[Scene modeling code data]
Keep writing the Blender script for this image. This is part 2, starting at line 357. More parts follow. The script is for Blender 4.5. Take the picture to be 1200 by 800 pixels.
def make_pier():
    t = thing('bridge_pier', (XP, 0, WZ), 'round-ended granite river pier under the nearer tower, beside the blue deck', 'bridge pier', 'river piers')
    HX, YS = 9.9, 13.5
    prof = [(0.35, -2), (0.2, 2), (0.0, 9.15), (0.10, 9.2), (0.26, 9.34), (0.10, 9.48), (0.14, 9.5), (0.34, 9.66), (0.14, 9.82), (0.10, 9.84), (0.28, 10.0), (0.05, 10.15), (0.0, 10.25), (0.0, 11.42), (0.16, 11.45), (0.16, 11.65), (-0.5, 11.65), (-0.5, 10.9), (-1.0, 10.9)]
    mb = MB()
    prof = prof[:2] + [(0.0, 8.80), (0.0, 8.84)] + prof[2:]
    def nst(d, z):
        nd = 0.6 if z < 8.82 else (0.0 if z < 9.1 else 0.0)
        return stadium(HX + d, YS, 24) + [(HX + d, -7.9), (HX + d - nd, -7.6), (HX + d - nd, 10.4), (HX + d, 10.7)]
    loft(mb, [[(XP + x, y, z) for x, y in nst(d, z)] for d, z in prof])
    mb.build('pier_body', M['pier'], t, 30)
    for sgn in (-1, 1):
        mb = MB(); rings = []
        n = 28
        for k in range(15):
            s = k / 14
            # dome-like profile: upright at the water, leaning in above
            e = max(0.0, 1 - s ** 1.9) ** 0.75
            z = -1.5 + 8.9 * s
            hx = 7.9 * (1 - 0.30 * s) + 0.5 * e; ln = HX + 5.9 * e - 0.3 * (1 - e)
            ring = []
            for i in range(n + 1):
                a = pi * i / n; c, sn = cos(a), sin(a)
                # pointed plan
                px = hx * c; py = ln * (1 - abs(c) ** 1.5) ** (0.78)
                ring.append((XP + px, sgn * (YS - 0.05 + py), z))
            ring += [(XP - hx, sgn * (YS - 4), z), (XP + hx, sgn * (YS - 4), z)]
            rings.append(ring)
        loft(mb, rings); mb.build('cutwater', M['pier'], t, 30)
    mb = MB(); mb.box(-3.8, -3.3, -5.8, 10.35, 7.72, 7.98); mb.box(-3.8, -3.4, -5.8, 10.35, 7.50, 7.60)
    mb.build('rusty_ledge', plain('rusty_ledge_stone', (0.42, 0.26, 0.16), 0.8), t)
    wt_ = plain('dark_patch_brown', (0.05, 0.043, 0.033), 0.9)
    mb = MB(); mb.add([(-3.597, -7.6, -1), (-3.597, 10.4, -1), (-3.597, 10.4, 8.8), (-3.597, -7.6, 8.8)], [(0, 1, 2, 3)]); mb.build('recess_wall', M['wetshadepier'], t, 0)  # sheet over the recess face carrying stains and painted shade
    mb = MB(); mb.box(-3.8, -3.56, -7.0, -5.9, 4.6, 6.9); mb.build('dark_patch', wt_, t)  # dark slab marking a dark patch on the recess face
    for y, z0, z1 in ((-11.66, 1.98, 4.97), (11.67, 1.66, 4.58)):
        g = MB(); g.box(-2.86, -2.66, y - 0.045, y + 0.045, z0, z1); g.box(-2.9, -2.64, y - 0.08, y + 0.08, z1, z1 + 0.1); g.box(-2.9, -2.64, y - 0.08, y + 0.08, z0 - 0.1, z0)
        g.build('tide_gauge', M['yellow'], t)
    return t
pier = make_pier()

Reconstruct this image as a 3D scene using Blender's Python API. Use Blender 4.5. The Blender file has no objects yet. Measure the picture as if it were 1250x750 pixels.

__PROBLEM__: Type the material above out again, exactly.

__WRITTEN RESPONSE__:
Keep writing the Blender script for this image. This is part 2, starting at line 357. More parts follow. The script is for Blender 4.5. Take the picture to be 1200 by 800 pixels.
def make_pier():
    t = thing('bridge_pier', (XP, 0, WZ), 'round-ended granite river pier under the nearer tower, beside the blue deck', 'bridge pier', 'river piers')
    HX, YS = 9.9, 13.5
    prof = [(0.35, -2), (0.2, 2), (0.0, 9.15), (0.10, 9.2), (0.26, 9.34), (0.10, 9.48), (0.14, 9.5), (0.34, 9.66), (0.14, 9.82), (0.10, 9.84), (0.28, 10.0), (0.05, 10.15), (0.0, 10.25), (0.0, 11.42), (0.16, 11.45), (0.16, 11.65), (-0.5, 11.65), (-0.5, 10.9), (-1.0, 10.9)]
    mb = MB()
    prof = prof[:2] + [(0.0, 8.80), (0.0, 8.84)] + prof[2:]
    def nst(d, z):
        nd = 0.6 if z < 8.82 else (0.0 if z < 9.1 else 0.0)
        return stadium(HX + d, YS, 24) + [(HX + d, -7.9), (HX + d - nd, -7.6), (HX + d - nd, 10.4), (HX + d, 10.7)]
    loft(mb, [[(XP + x, y, z) for x, y in nst(d, z)] for d, z in prof])
    mb.build('pier_body', M['pier'], t, 30)
    for sgn in (-1, 1):
        mb = MB(); rings = []
        n = 28
        for k in range(15):
            s = k / 14
            # dome-like profile: upright at the water, leaning in above
            e = max(0.0, 1 - s ** 1.9) ** 0.75
            z = -1.5 + 8.9 * s
            hx = 7.9 * (1 - 0.30 * s) + 0.5 * e; ln = HX + 5.9 * e - 0.3 * (1 - e)
            ring = []
            for i in range(n + 1):
                a = pi * i / n; c, sn = cos(a), sin(a)
                # pointed plan
                px = hx * c; py = ln * (1 - abs(c) ** 1.5) ** (0.78)
                ring.append((XP + px, sgn * (YS - 0.05 + py), z))
            ring += [(XP - hx, sgn * (YS - 4), z), (XP + hx, sgn * (YS - 4), z)]
            rings.append(ring)
        loft(mb, rings); mb.build('cutwater', M['pier'], t, 30)
    mb = MB(); mb.box(-3.8, -3.3, -5.8, 10.35, 7.72, 7.98); mb.box(-3.8, -3.4, -5.8, 10.35, 7.50, 7.60)
    mb.build('rusty_ledge', plain('rusty_ledge_stone', (0.42, 0.26, 0.16), 0.8), t)
    wt_ = plain('dark_patch_brown', (0.05, 0.043, 0.033), 0.9)
    mb = MB(); mb.add([(-3.597, -7.6, -1), (-3.597, 10.4, -1), (-3.597, 10.4, 8.8), (-3.597, -7.6, 8.8)], [(0, 1, 2, 3)]); mb.build('recess_wall', M['wetshadepier'], t, 0)  # sheet over the recess face carrying stains and painted shade
    mb = MB(); mb.box(-3.8, -3.56, -7.0, -5.9, 4.6, 6.9); mb.build('dark_patch', wt_, t)  # dark slab marking a dark patch on the recess face
    for y, z0, z1 in ((-11.66, 1.98, 4.97), (11.67, 1.66, 4.58)):
        g = MB(); g.box(-2.86, -2.66, y - 0.045, y + 0.045, z0, z1); g.box(-2.9, -2.64, y - 0.08, y + 0.08, z1, z1 + 0.1); g.box(-2.9, -2.64, y - 0.08, y + 0.08, z0 - 0.1, z0)
        g.build('tide_gauge', M['yellow'], t)
    return t
pier = make_pier()

Reconstruct this image as a 3D scene using Blender's Python API. Use Blender 4.5. The Blender file has no objects yet. Measure the picture as if it were 1250x750 pixels.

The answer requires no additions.